No sixth form: Students must move on at 16, so post-16 planning needs to start early. The school’s careers programme includes exposure to different routes and settings, but families should still think ahead about the specific sixth form or college path they want.
Al Islah Girls' High School is a small, independent girls’ secondary in Blackburn that combines an Islamic ethos with a mainstream curriculum and a highly ordered school day. Behaviour and relationships are a clear strength, and personal development is treated as a serious part of education, not a side project.

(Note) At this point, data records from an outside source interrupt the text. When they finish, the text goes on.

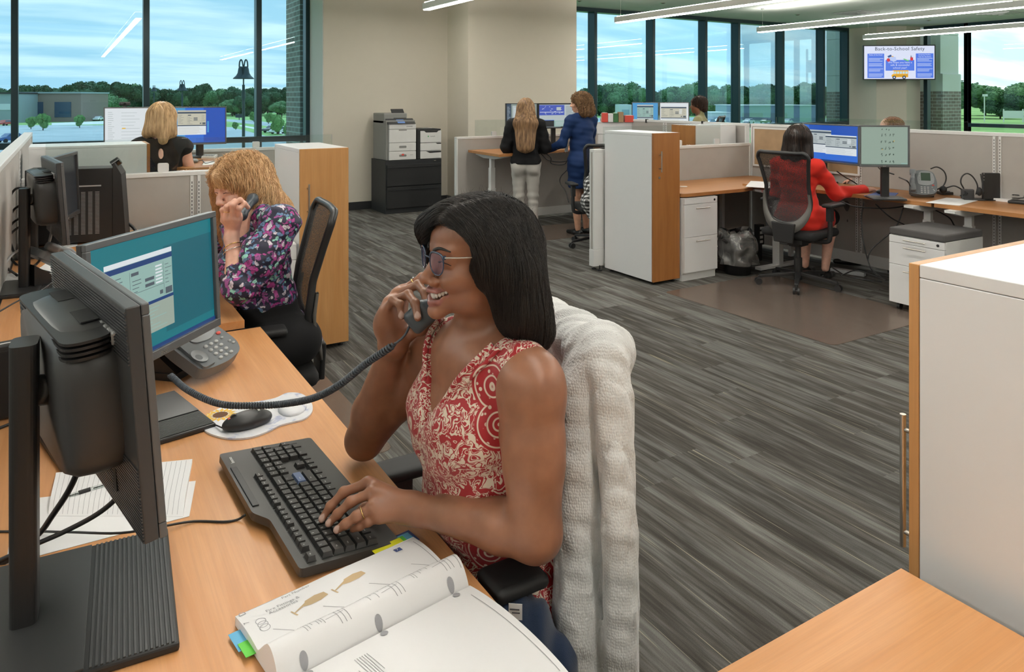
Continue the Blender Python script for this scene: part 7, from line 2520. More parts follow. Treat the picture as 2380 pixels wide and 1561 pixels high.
# ---- headset behind the near monitor
h0 = bp(100, 765, D1Z)
hst = thing('headset', 'black headset lying behind the near monitor, beside the slim computer', 'headset', tuple(h0))
MB().tube(bez([bp(86, 770, D1Z + .01), bp(78, 742, D1Z + .03), bp(84, 716, D1Z + .055), bp(105, 700, D1Z + .06), bp(125, 705, D1Z + .04)], 20), .006, 8).build('headband', 'black_plastic', hst, world=True)
MB().tube(bez([bp(110, 730, D1Z + .02), bp(122, 755, D1Z + .015), bp(132, 785, D1Z + .01)], 14), .005, 8).build('boom', 'black_plastic', hst, world=True)
q = bp(84, 762, D1Z + .02)
MB().ball(tuple(q), (.014, .014, .024), 14).build('ear_pad', 'grey_metal', hst, world=True)
MB().cbox(tuple(bp(112, 715, D1Z + .02)), (.07, .06, .03), .4).build('base', 'black_plastic', hst, 0.008, 3, world=True)
# ---------------------------------------------------------------- office chairs
plain('chair_grey', (0.105, 0.10, 0.092), 0.5)
plain('seat_black', (0.012, 0.012, 0.013), 0.9, grain=0.4, gscale=700)
def back_half(z):
 """half width of the back at height z above the seat"""
 return float(np.interp(z, [0.06, 0.10, 0.16, 0.24, 0.36, 0.50, 0.60, 0.64], [0.10, 0.165, 0.20, 0.205, 0.195, 0.215, 0.232, 0.222]))
def back_y(z, x=0.0):
 return float(np.interp(z, [-0.1, 0.05, 0.2, 0.35, 0.5, 0.64], [-0.235, -0.235, -0.205, -0.225, -0.27, -0.315])) + 0.35 * x * x
def office_chair(label, loc, rz, seat_z=0.47, arms=True, base_rot=0.3, arm_z=0.22, group=None, arm_w=0.285, pads=True, lower_grey=True):
 t = thing('office_chair', label, 'office chair', loc, rz, group)
 sc = Sculpt()
 sc.box((0, 0.0, seat_z - .035), (.245, .235, .038), .036, .02)
 V_, Q_ = net(sc, .011)
 V_[:, 2] -= np.clip(.02 - np.abs(V_[:, 1] + .02) * .0, 0, 1) * np.exp(-(V_[:, 0] / .2) ** 2 - (V_[:, 1] / .2) ** 2) * .6 * (V_[:, 2] > seat_z - .02)
 link('seat', np_mesh('seat', V_, Q_, 'seat_black'), t)
 MB().box((-.13, -.20, seat_z - .115), (.13, .10, seat_z - .07)).box((-.05, -.10, seat_z - .16), (.05, .06, seat_z - .115)).build('mechanism', 'black_plastic', t, .008)
 MB().cyl((0, -.03, .10), (0, -.03, seat_z - .15), .024, n=16).cyl((0, -.03, .05), (0, -.03, .24), .034, n=16).build('gas_column', 'black_plastic', t)
 for i in range(5):
  a = base_rot + i * 2 * PI / 5
  u = Vector((math.cos(a), math.sin(a), 0)); w = Vector((-u.y, u.x, 0))
  c0 = Vector((0, -.03, .125)); c1 = c0 + u * .33; c1.z = .075
  m = MB()
  m.add([c0 + w * .028 - Vector((0, 0, .03)), c0 - w * .028 - Vector((0, 0, .03)), c0 - w * .028, c0 + w * .028,
    c1 + w * .014 - Vector((0, 0, .014)), c1 - w * .014 - Vector((0, 0, .014)), c1 - w * .014 + Vector((0, 0, .010)), c1 + w * .014 + Vector((0, 0, .010))],
    [(0, 1, 2, 3), (7, 6, 5, 4), (0, 4, 5, 1), (1, 5, 6, 2), (2, 6, 7, 3), (3, 7, 4, 0)])
  l_ = m.build('base_leg', 'black_plastic', t, .004)
  cc = c1 + u * .005; cc.z = .03
  m = MB().cyl(cc + w * .010, cc + w * .026, .029, n=18).cyl(cc - w * .010, cc - w * .026, .029, n=18).cyl(cc - w * .010, cc + w * .010, .012, n=10)
  m.cyl(cc + Vector((0, 0, .012)), c1, .009, n=8)
  m.build('caster', 'black_plastic', l_)
 # back frame loop
 B = seat_z + .02
 zs = list(np.linspace(0.06, 0.60, 16))
 right = [(back_half(z), back_y(z, back_half(z)), B + z) for z in zs]
 top = [(x, back_y(.64, x), B + .64) for x in np.linspace(.205, -.205, 9)]
 left = [(-p[0], p[1], p[2]) for p in reversed(right)]
 bot = [(x, back_y(.05, x), B + .05 - .012 * (1 - abs(x) / .07)) for x in (-.06, 0, .06)]
 loop = right + top + left + bot
 lp = bez(loop + [loop[0]], len(loop) * 3)
 fr = MB().tube(lp[:-1], .0165, 10, closed=True).build('back_frame', 'black_plastic', t)
 def msh(u, v_):
  z = .05 + .59 * v_
  hw = max(.05, back_half(max(.06, z)) - .004) * (1.0 if z > .09 else .75)
  x = (u * 2 - 1) * hw
  return (x, back_y(z, x) + .012 * (1 - (u * 2 - 1) ** 2), B + z)
 MB().grid(msh, 16, 30).build('back_mesh', 'chair_mesh', t)
 if lower_grey:
  # u-shaped yoke carrying the back
  yk = [(s_ * back_half(z) * 1.0, back_y(z, .2) - .018, B + z) for s_, z in ((-1, .30), (-1, .2), (-1, .11))] + [(-.10, back_y(.04) - .02, B + .035), (0, back_y(.03) - .024, B + .015), (.10, back_y(.04) - .02, B + .035)] + \
    [(s_ * back_half(z) * 1.0, back_y(z, .2) - .018, B + z) for s_, z in ((1, .11), (1, .2), (1, .30))]
  yb = bez(yk, 40)
  m = MB()
  n_ = len(yb)
  for i, p in enumerate(yb):
   wd = .012 + .048 * math.sin(PI * i / (n_ - 1)) ** 1.5
   c_ = Vector((0, p.y, B + .34)); d_ = (p - c_).normalized()
   m.v += [tuple(p + d_ * wd), tuple(p - d_ * wd * .55), tuple(p - d_ * wd * .55 + Vector((0, -.012, 0))), tuple(p + d_ * wd + Vector((0, -.012, 0)))]
  for i in range(n_ - 1):
   for k_ in range(4):
    m.f.append((i * 4 + k_, i * 4 + (k_ + 1) % 4, (i + 1) * 4 + (k_ + 1) % 4, (i + 1) * 4 + k_)); m.m.append(0); m.s.append(True)
  m.build('back_yoke', 'chair_grey', t)
 m = MB()
 m.add([(-.11, -.262, B + .05), (.11, -.262, B + .05), (.085, -.258, B - .12), (-.085, -.258, B - .12), (-.11, -.285, B + .05), (.11, -.285, B + .05), (.085, -.282, B - .12), (-.085, -.282, B - .12)],
   [(0, 3, 2, 1), (4, 5, 6, 7), (0, 1, 5, 4), (1, 2, 6, 5), (2, 3, 7, 6), (3, 0, 4, 7)])
 m.box((-.04, -.27, B - .14), (.04, -.10, B - .10))
 m.build('back_bracket', 'black_plastic', t, .008)
 if arms:
  for s_ in (-1, 1):
   m = MB()
   m.tube(bez([(s_ * .12, -.03, seat_z - .09), (s_ * (arm_w - .03), -.03, seat_z - .085), (s_ * arm_w, -.03, seat_z - .03), (s_ * arm_w, -.03, seat_z + arm_z - .02)], 20), .020, 10)
   m.cbox((s_ * arm_w, -.03, seat_z + arm_z - .07), (.04, .06, .12))
   am = m.build('arm_post', 'black_plastic', t, .004)
   pd = Sculpt()
   pd.box((s_ * arm_w, .03, seat_z + arm_z), (.048, .125, .016), .015, .01)
   V_, Q_ = net(pd, .008)
   link('arm_pad', np_mesh('arm_pad', V_, Q_, 'black_matte'), am)
 return t
ch1 = office_chair('black mesh office chair under the foreground woman, cardigan hung on its back', (0.70, 1.42, 0), PI / 2, seat_z=.45, arms=False, base_rot=.2)
# its short arm pads, one on each side
for y_, x0, x1, z_, yr in ((1.185, .662, .775, .722, .05), (1.715, .60, .80, .70, 0.0)):
 am = MB().cyl((.71, y_, .42), (.71, y_, z_ - .02), .022, n=14).box((.685, y_ - .03, z_ - .16), (.735, y_ + .03, z_ - .015)).build('arm_post', 'black_plastic', ch1, .004, world=True)
 pd = Sculpt(); pd.box(((x0 + x1) / 2, y_, z_), ((x1 - x0) / 2, .047, .014), .013, .01)
 V_, Q_ = net(pd, .007)
 link('arm_pad', np_mesh('arm_pad', V_, Q_, 'black_matte'), am, world=True)
# cardigan over the chair back
cg = Sculpt()
cg.cap((1.000, 1.235, 1.085), (1.005, 1.66, 1.09), .047, .050, .04)
cg.box((.980, 1.43, .90), (.038, .240, .20), .035, .04)
cg.box((.960, 1.43, .66), (.042, .23, .18), .04, .05)
cg.chain([v(1400, 812, 1.50), v(1352, 900, 1.49), v(1345, 1060, 1.46), v(1345, 1250, 1.43), v(1345, 1420, 1.41), v(1352, 1600, 1.40)], [.052, .052, .048, .047, .049, .053], .004)
cg.chain([v(1402, 838, 1.47), v(1422, 920, 1.44), v(1432, 1060, 1.41), v(1440, 1230, 1.38), v(1444, 1400, 1.37), v(1442, 1580, 1.37)], [.041, .039, .036, .035, .034, .036], .003)
cg.cap(v(1330, 790, 1.60), v(1410, 825, 1.49), .045, .045, .04)
def cg_fold(P, d):
 y, z = P[:, 1], P[:, 2]
 a = P[:, 0] * 55 + y * 70
 b = P[:, 0] * 70 + y * 90
 cab = np.abs(np.sin(b + .45 * np.sin(z * 48)))
 return d - .0028 * np.sin(a * .8 + 1.3 * np.sin(z * 5)) + .0036 * np.clip(.5 - cab, 0, 1) * 2 - .0018 * np.sin(2.3 * a + 1.5 * np.sin(z * 9 + 1))
cdt = thing('cardigan', 'off-white cable-knit cardigan draped over the foreground chair back', 'cardigan', (1.05, 1.4, .5))
sculpted('knit_body', net(cg, .0044, cg_fold), 'cable_knit', cdt, it=1)
# denim jacket under the arm rest
dj = Sculpt()
dj.chain([v(1120, 1440, 1.40), v(1190, 1450, 1.37), v(1270, 1530, 1.37), v(1310, 1640, 1.37)], [.05, .055, .045, .04], .04)
dj.chain([v(1180, 1450, 1.40), v(1200, 1600, 1.38), v(1210, 1700, 1.38)], [.05, .07, .07], .04)
def dj_fold(P, d):
 a = P[:, 0] * 60 - P[:, 1] * 50
 return d - .006 * np.sin(a + 2.5 * np.sin(P[:, 2] * 14)) - .003 * np.sin(2.7 * a + P[:, 2] * 40)
jk = thing('denim_jacket', 'dark denim jacket bunched beside the seat under the near arm rest', 'jacket', v(1200, 1600, 1.38))
sculpted('denim_cloth', net(dj, .006, dj_fold), 'cloth_denim', jk)
q = Vector(v(1198, 1421, 1.305))
MB().cbox(tuple(q), (.024, .0012, .028), -YAW - .1).build('care_label', 'paper', jk, world=True)
MB().cbox(tuple(Vector(v(1196, 1416, 1.3035))), (.017, .0008, .002), -YAW - .1).cbox(tuple(Vector(v(1199, 1424, 1.3035))), (.014, .0008, .002), -YAW - .1).build('label_print', 'ink', jk, world=True)
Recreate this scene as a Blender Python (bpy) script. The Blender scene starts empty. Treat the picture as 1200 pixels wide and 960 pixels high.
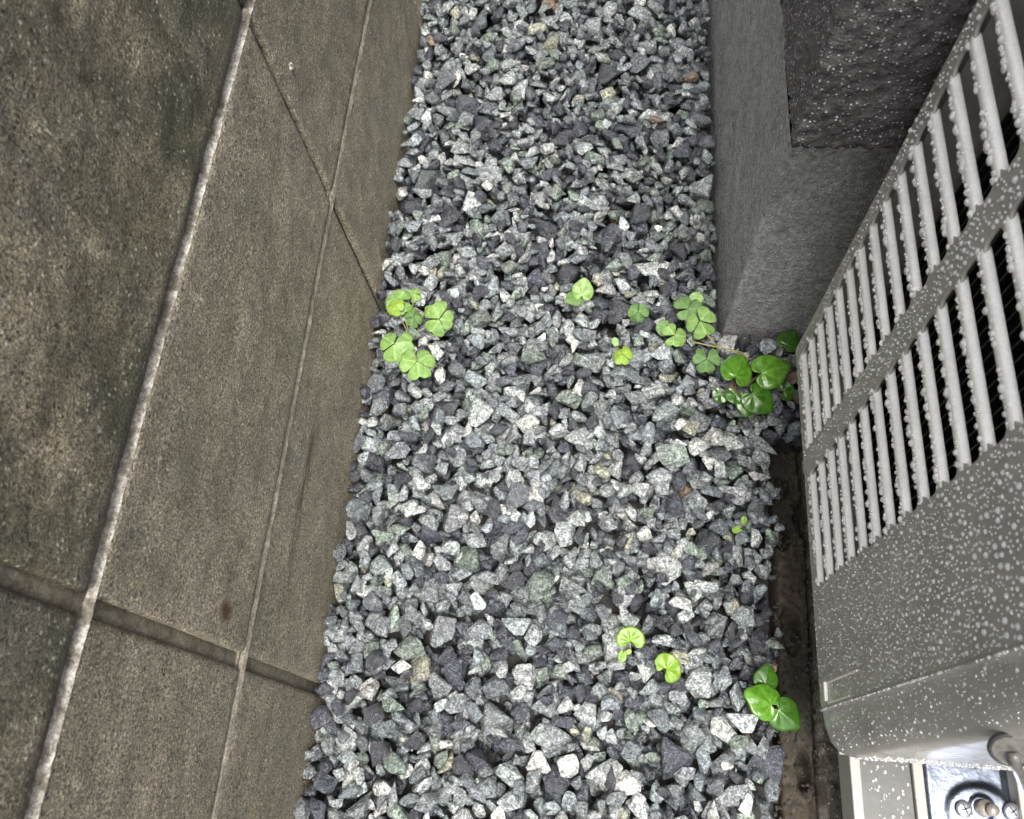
import bpy, bmesh, math, random
import numpy as np
from mathutils import Vector, Matrix, noise, Euler
rnd = random.Random(7)
nr = np.random.RandomState(11)
S = bpy.context.scene
C = S.collection
# ------------------------------------------------------------------ camera
H = 0.7702                       # lens height above the gravel (z = 0)
R = ((0.99573, 0.07104, -0.05895), (0.04114, -0.91316, -0.40551), (-0.08264, 0.40136, -0.91219))
cd = bpy.data.cameras.new('camera'); cam = bpy.data.objects.new('camera', cd); C.objects.link(cam)
m = Matrix.Identity(4)
for i in range(3):
    m[i][0] = R[0][i]; m[i][1] = -R[1][i]; m[i][2] = -R[2][i]
m[2][3] = H
cam.matrix_world = m
cd.sensor_width = 36; cd.lens = 1000.31 / 1200 * 36
cd.clip_start = 0.01; cd.clip_end = 200
cd.dof.use_dof = True; cd.dof.focus_distance = 0.70; cd.dof.aperture_fstop = 20
S.camera = cam
# ------------------------------------------------------------------ light
SUN_EL, SUN_AZ = math.radians(75), math.radians(167)      # high, a little behind the camera
W = bpy.data.worlds.new('World'); S.world = W; W.use_nodes = True
nt = W.node_tree; bg = nt.nodes['Background']
sk = nt.nodes.new('ShaderNodeTexSky'); sk.sky_type = 'NISHITA'; sk.sun_disc = False
sk.sun_elevation = SUN_EL; sk.sun_rotation = SUN_AZ; sk.dust_density = 4; sk.air_density = 1.0
hs = nt.nodes.new('ShaderNodeHueSaturation'); hs.inputs['Saturation'].default_value = 0.28
nt.links.new(sk.outputs[0], hs.inputs['Color']); nt.links.new(hs.outputs[0], bg.inputs[0])
bg.inputs[1].default_value = 0.15
sl = bpy.data.lights.new('sun', 'SUN'); sl.energy = 1.45; sl.angle = math.radians(14); sl.color = (1, 0.97, 0.93)
so = bpy.data.objects.new('sun', sl); C.objects.link(so)
sd = Vector((math.sin(SUN_AZ) * math.cos(SUN_EL), math.cos(SUN_AZ) * math.cos(SUN_EL), math.sin(SUN_EL)))
so.rotation_euler = sd.to_track_quat('Z', 'Y').to_euler(); so.location = (0, 0, 3)
S.view_settings.view_transform = 'Standard'; S.view_settings.look = 'None'
S.view_settings.gamma = 1; S.view_settings.use_curve_mapping = False
S.view_settings.exposure = 1.45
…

Best suited to families who want a girls-only setting with faith woven into weekly routines, who value calm expectations, and whose daughter will respond well to structured lessons and clear boundaries. The main decision points are admissions testing, how confidently the school supports weaker readers, and the practical reality of moving on to post-16 elsewhere.
It is rated Good overall, with behaviour judged a standout strength in the most recent inspection. The school is small, values-led and highly structured, which can suit students who do well with clear routines and consistent expectations.
Fees are published by the school as £1,500 plus VAT for the academic year, with an admission fee of £30 plus VAT when a place is offered. Families should also factor in exam-related costs, as external examination fees are stated as payable by parents.
Admissions are direct to the school. Applicants take entrance tests in English and mathematics and have an interview with a senior member of staff, with test performance considered when places are offered.
On the FindMySchool GCSE outcomes dataset, the Attainment 8 score is 34.7 and 12.5% of students achieved grade 5 or above across the EBacc. The school’s average EBacc APS is 3.06 (England average: 4.08).
No. The school is 11 to 16, so students move on to sixth forms, colleges or training providers after Year 11, and careers planning is an important part of Year 10 and Year 11.